▶ **Aim**
Among the records below, find each line that includes the string "Blender" and copy it.

**** Supplied information

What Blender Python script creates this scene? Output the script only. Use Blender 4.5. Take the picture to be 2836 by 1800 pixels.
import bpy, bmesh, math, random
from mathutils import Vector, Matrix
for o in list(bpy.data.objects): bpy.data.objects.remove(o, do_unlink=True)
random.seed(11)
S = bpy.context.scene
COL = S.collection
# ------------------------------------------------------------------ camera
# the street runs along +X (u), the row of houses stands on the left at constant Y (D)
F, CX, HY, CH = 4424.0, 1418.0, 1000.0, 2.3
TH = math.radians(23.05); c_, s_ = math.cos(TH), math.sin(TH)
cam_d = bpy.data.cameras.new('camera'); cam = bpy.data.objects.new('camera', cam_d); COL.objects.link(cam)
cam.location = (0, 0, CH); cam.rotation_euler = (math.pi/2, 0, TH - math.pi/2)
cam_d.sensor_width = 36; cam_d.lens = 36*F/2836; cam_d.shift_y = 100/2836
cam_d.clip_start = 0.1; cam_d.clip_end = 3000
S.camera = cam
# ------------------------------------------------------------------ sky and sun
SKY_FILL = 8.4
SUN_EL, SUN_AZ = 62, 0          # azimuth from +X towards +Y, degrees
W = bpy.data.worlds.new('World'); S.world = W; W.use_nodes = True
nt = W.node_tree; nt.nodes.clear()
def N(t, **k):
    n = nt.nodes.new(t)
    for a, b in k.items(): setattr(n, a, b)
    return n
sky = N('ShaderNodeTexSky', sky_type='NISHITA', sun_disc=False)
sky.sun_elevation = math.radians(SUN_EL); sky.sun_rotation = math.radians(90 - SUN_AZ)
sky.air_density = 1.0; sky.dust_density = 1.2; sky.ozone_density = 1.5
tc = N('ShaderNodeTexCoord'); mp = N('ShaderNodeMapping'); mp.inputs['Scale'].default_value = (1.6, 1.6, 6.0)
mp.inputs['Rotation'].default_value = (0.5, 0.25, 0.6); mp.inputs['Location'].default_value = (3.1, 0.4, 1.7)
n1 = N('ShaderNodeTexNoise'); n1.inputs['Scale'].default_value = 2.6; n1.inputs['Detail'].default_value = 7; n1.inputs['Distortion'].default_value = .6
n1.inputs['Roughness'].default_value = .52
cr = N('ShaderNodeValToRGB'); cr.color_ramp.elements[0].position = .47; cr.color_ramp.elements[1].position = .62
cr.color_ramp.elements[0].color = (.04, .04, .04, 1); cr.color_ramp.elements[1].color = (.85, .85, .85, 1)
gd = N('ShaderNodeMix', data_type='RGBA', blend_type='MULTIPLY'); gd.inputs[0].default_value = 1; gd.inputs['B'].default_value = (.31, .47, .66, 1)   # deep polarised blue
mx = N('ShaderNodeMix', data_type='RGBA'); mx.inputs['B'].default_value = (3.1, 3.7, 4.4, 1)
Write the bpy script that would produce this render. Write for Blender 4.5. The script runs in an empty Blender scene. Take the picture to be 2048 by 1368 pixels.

********

▶ **Correct answer**
What Blender Python script creates this scene? Output the script only. Use Blender 4.5. Take the picture to be 2836 by 1800 pixels.
Write the bpy script that would produce this render. Write for Blender 4.5. The script runs in an empty Blender scene. Take the picture to be 2048 by 1368 pixels.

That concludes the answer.